(Rows from a 3D scene dataset)
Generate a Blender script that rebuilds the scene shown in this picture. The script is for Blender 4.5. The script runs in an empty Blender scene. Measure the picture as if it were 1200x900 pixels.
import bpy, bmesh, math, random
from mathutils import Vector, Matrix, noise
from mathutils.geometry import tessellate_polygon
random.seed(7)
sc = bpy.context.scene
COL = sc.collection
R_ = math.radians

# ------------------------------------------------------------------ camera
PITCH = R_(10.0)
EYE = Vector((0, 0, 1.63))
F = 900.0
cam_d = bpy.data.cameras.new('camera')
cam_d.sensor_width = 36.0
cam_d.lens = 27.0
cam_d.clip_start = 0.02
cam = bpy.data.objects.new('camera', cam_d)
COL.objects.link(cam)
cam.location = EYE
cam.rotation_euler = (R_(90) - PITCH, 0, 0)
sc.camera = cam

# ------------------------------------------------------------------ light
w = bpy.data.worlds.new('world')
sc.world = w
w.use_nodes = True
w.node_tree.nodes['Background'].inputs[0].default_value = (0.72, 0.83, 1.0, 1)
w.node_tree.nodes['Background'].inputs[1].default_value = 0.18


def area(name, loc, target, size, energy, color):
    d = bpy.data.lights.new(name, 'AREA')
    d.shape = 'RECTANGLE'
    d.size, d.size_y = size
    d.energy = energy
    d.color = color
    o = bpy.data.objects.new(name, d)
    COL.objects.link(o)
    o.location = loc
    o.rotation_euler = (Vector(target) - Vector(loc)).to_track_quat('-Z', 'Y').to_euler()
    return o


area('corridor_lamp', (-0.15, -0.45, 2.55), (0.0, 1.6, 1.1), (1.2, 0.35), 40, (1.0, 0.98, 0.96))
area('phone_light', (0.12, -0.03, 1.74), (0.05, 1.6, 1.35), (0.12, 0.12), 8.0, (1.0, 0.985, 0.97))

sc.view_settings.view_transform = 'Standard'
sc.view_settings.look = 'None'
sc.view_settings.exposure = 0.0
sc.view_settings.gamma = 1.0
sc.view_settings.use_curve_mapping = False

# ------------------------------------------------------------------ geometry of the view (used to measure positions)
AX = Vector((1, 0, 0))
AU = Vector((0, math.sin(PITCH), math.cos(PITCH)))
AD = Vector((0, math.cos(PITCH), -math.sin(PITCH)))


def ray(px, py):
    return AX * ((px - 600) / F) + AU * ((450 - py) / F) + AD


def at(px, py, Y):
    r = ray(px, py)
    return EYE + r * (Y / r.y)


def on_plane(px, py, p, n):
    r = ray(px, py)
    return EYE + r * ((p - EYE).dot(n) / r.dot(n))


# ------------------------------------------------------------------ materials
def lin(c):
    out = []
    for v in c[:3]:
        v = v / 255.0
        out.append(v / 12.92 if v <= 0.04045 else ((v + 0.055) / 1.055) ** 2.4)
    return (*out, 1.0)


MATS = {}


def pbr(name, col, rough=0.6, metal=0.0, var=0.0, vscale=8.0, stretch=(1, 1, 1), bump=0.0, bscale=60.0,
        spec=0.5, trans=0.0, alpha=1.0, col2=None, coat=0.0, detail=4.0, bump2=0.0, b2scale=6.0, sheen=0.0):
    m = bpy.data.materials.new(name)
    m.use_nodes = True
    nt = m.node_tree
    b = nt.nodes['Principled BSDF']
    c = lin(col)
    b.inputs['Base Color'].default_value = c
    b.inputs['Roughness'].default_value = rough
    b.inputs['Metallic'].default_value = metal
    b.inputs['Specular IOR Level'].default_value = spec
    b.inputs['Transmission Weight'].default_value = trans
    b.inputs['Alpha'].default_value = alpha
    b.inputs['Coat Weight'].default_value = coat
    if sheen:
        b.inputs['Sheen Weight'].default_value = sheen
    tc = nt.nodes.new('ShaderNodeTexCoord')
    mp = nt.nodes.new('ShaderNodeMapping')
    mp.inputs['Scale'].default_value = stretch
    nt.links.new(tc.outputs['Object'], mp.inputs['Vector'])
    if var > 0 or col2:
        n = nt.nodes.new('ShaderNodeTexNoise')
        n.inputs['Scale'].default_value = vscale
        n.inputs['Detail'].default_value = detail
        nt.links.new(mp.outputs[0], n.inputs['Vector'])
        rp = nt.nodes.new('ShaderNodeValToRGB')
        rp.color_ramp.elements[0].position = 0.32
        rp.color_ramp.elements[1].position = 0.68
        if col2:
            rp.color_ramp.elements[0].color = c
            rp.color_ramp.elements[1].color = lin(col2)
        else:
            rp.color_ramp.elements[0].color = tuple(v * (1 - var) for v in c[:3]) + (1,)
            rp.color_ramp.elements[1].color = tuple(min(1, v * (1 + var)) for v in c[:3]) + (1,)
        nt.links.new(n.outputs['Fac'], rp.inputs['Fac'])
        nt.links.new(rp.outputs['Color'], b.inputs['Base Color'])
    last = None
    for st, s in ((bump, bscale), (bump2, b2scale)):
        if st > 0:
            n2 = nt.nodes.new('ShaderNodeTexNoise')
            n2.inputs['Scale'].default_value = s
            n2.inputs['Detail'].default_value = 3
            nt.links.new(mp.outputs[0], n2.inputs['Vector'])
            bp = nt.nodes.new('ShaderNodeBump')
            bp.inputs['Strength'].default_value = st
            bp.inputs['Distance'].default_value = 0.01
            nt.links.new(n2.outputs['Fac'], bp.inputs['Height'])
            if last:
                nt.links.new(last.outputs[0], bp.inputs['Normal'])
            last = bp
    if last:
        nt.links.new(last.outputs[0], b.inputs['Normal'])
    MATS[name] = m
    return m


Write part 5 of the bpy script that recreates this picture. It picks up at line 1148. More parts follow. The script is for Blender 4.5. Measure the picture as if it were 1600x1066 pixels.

» Task instructions
Reproduce each entry from the records above, character for character.

» Expected output
Generate a Blender script that rebuilds the scene shown in this picture. The script is for Blender 4.5. The script runs in an empty Blender scene. Measure the picture as if it were 1200x900 pixels.
import bpy, bmesh, math, random
from mathutils import Vector, Matrix, noise
from mathutils.geometry import tessellate_polygon
random.seed(7)
sc = bpy.context.scene
COL = sc.collection
R_ = math.radians

# ------------------------------------------------------------------ camera
PITCH = R_(10.0)
EYE = Vector((0, 0, 1.63))
F = 900.0
cam_d = bpy.data.cameras.new('camera')
cam_d.sensor_width = 36.0
cam_d.lens = 27.0
cam_d.clip_start = 0.02
cam = bpy.data.objects.new('camera', cam_d)
COL.objects.link(cam)
cam.location = EYE
cam.rotation_euler = (R_(90) - PITCH, 0, 0)
sc.camera = cam

# ------------------------------------------------------------------ light
w = bpy.data.worlds.new('world')
sc.world = w
w.use_nodes = True
w.node_tree.nodes['Background'].inputs[0].default_value = (0.72, 0.83, 1.0, 1)
w.node_tree.nodes['Background'].inputs[1].default_value = 0.18


def area(name, loc, target, size, energy, color):
    d = bpy.data.lights.new(name, 'AREA')
    d.shape = 'RECTANGLE'
    d.size, d.size_y = size
    d.energy = energy
    d.color = color
    o = bpy.data.objects.new(name, d)
    COL.objects.link(o)
    o.location = loc
    o.rotation_euler = (Vector(target) - Vector(loc)).to_track_quat('-Z', 'Y').to_euler()
    return o


area('corridor_lamp', (-0.15, -0.45, 2.55), (0.0, 1.6, 1.1), (1.2, 0.35), 40, (1.0, 0.98, 0.96))
area('phone_light', (0.12, -0.03, 1.74), (0.05, 1.6, 1.35), (0.12, 0.12), 8.0, (1.0, 0.985, 0.97))

sc.view_settings.view_transform = 'Standard'
sc.view_settings.look = 'None'
sc.view_settings.exposure = 0.0
sc.view_settings.gamma = 1.0
sc.view_settings.use_curve_mapping = False

# ------------------------------------------------------------------ geometry of the view (used to measure positions)
AX = Vector((1, 0, 0))
AU = Vector((0, math.sin(PITCH), math.cos(PITCH)))
AD = Vector((0, math.cos(PITCH), -math.sin(PITCH)))


def ray(px, py):
    return AX * ((px - 600) / F) + AU * ((450 - py) / F) + AD


def at(px, py, Y):
    r = ray(px, py)
    return EYE + r * (Y / r.y)


def on_plane(px, py, p, n):
    r = ray(px, py)
    return EYE + r * ((p - EYE).dot(n) / r.dot(n))


# ------------------------------------------------------------------ materials
def lin(c):
    out = []
    for v in c[:3]:
        v = v / 255.0
        out.append(v / 12.92 if v <= 0.04045 else ((v + 0.055) / 1.055) ** 2.4)
    return (*out, 1.0)


MATS = {}


def pbr(name, col, rough=0.6, metal=0.0, var=0.0, vscale=8.0, stretch=(1, 1, 1), bump=0.0, bscale=60.0,
        spec=0.5, trans=0.0, alpha=1.0, col2=None, coat=0.0, detail=4.0, bump2=0.0, b2scale=6.0, sheen=0.0):
    m = bpy.data.materials.new(name)
    m.use_nodes = True
    nt = m.node_tree
    b = nt.nodes['Principled BSDF']
    c = lin(col)
    b.inputs['Base Color'].default_value = c
    b.inputs['Roughness'].default_value = rough
    b.inputs['Metallic'].default_value = metal
    b.inputs['Specular IOR Level'].default_value = spec
    b.inputs['Transmission Weight'].default_value = trans
    b.inputs['Alpha'].default_value = alpha
    b.inputs['Coat Weight'].default_value = coat
    if sheen:
        b.inputs['Sheen Weight'].default_value = sheen
    tc = nt.nodes.new('ShaderNodeTexCoord')
    mp = nt.nodes.new('ShaderNodeMapping')
    mp.inputs['Scale'].default_value = stretch
    nt.links.new(tc.outputs['Object'], mp.inputs['Vector'])
    if var > 0 or col2:
        n = nt.nodes.new('ShaderNodeTexNoise')
        n.inputs['Scale'].default_value = vscale
        n.inputs['Detail'].default_value = detail
        nt.links.new(mp.outputs[0], n.inputs['Vector'])
        rp = nt.nodes.new('ShaderNodeValToRGB')
        rp.color_ramp.elements[0].position = 0.32
        rp.color_ramp.elements[1].position = 0.68
        if col2:
            rp.color_ramp.elements[0].color = c
            rp.color_ramp.elements[1].color = lin(col2)
        else:
            rp.color_ramp.elements[0].color = tuple(v * (1 - var) for v in c[:3]) + (1,)
            rp.color_ramp.elements[1].color = tuple(min(1, v * (1 + var)) for v in c[:3]) + (1,)
        nt.links.new(n.outputs['Fac'], rp.inputs['Fac'])
        nt.links.new(rp.outputs['Color'], b.inputs['Base Color'])
    last = None
    for st, s in ((bump, bscale), (bump2, b2scale)):
        if st > 0:
            n2 = nt.nodes.new('ShaderNodeTexNoise')
            n2.inputs['Scale'].default_value = s
            n2.inputs['Detail'].default_value = 3
            nt.links.new(mp.outputs[0], n2.inputs['Vector'])
            bp = nt.nodes.new('ShaderNodeBump')
            bp.inputs['Strength'].default_value = st
            bp.inputs['Distance'].default_value = 0.01
            nt.links.new(n2.outputs['Fac'], bp.inputs['Height'])
            if last:
                nt.links.new(last.outputs[0], bp.inputs['Normal'])
            last = bp
    if last:
        nt.links.new(last.outputs[0], b.inputs['Normal'])
    MATS[name] = m
    return m


Write part 5 of the bpy script that recreates this picture. It picks up at line 1148. More parts follow. The script is for Blender 4.5. Measure the picture as if it were 1600x1066 pixels.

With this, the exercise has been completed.